Peindre une ligne blanche sur la chaussée - la solution la plus populaire à Montréal - n'est pas suffisant pour protéger et encourager les enfants et les aînés à se déplacer à vélo, concluent des chercheurs américains.

La sécurité des cyclistes augmente de 89 % lorsqu'ils roulent sur une piste cyclable séparée physiquement des automobilistes, écrivent John Pucher et Ralph Bueler dans leur récente étude Tendance sur la sécurité des piétons et cyclistes, publiée dans l'American Journal of Public Health. Les bandes cyclables, qui n'offrent pas de protection physique, sont moins efficaces, augmentant la sécurité de 53 %. Le taux de mortalité des cyclistes a diminué dans les 11 pays étudiés par les chercheurs entre 1990 et 2014. Les pays ayant choisi en priorité les pistes cyclables protégées sont ceux où la réduction a été la plus forte.

PLUS D'ENFANTS ET DE FEMMES

Construire des pistes cyclables protégées du trafic automobile produit des effets immédiats : les enfants, les femmes et les aînés choisissent de se déplacer à vélo, explique en entrevue John Pucher, professeur émérite et chercheur associé au centre sur les transports de l'Université Rutgers et coauteur de l'étude. « C'est vrai en Australie, c'est vrai en Europe, au Canada, aux États-Unis. Si vous avez des artères avec des camions et des autobus, ce n'est pas un endroit où bien des gens aimeraient aller risquer leur vie - et je ne les blâme pas. Mais quand l'infrastructure sécuritaire est là, les gens l'utilisent. »
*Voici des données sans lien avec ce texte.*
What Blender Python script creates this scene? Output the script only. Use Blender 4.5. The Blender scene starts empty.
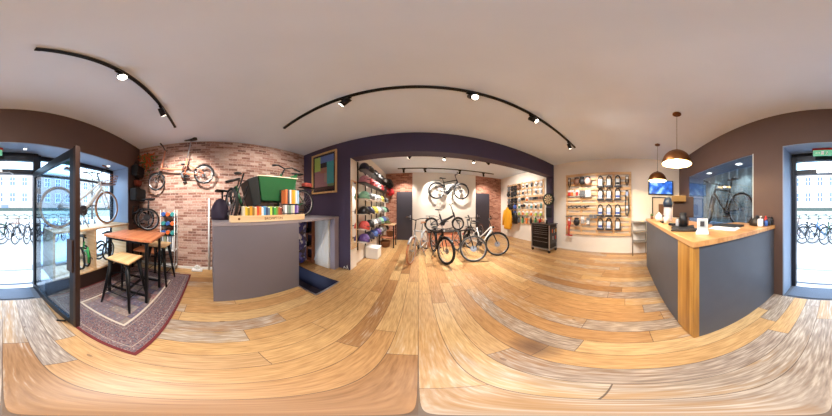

MONTRÉAL : DU VÉLO DANS UNE CIRCULATION DENSE

Montréal a « des années-lumière » d'avance sur la plupart des villes d'Amérique du Nord en ce qui concerne la culture cycliste, note M. Pucher. Malgré la popularité du vélo, les pistes cyclables protégées du trafic sont encore rares dans les quartiers centraux de Montréal, où les aménagements favorisent avant tout l'utilisation de l'automobile. « Lors d'un séjour à Montréal, il y a quelques années, j'essayais d'aller voir l'oratoire Saint-Joseph à vélo à partir du centre-ville. La seule façon d'y aller était de rouler sur une artère avec beaucoup de trafic automobile. J'ai pédalé le plus vite que j'ai pu. Ce n'était pas très agréable. C'est bien d'avoir un réseau cyclable, mais quand vous arrivez au bout et que vous êtes laissé à votre sort, ça n'aide pas les gens à faire le choix du vélo au quotidien. »

16 X

De 2000 à 2015, dans la ville de Séville, en Espagne, le nombre de déplacements à vélo est passé de 0,5 % à 7,8 %. Bref, il a été multiplié par 16. Ce qui a changé ? « La Ville a construit plus de 300 km de pistes cyclables séparées physiquement du trafic automobile, dit John Pucher. Le réseau est moderne, et il est interconnecté. Le taux d'accidents a aussi beaucoup diminué. »

ÉCOUTER LA POPULATION

Pour les élus, bâtir un réseau cyclable séparé physiquement des voitures dans les quartiers centraux est souvent placé dans la pile des projets trop difficiles à réaliser. Pourtant, des chercheurs ont identifié la marche à suivre. « Il faut réunir les citoyens, les commerçants, les groupes d'aînés... Il faut faire une consultation et demander aux gens de proposer des idées, des solutions, dit M. Pucher. À Vienne, c'est la méthode que la Ville a employée. La Ville a construit des stationnements à étage dans plusieurs quartiers pour dégager la rue et aménager des pistes cyclables. Il faut bâtir un consensus. C'est la seule façon d'y arriver. »

TRAGÉDIE À TORONTO

L'absence de séparation physique entre les cyclistes et le trafic automobile a fait les manchettes à Toronto il y a deux mois, quand le jeune Xavier Morgan, 5 ans, qui roulait à vélo avec son grand-père sur la piste cyclable du boulevard Lake Shore, a perdu le contrôle de son vélo et a dévié dans le trafic, où il a été happé mortellement par une voiture. Après le drame, la Ville de Toronto a érigé des barrières le long de cette piste cyclable, qualifiée depuis longtemps de non sécuritaire par ses usagers. La Ville a annoncé son intention de revoir la sécurité de ses aménagements cyclables.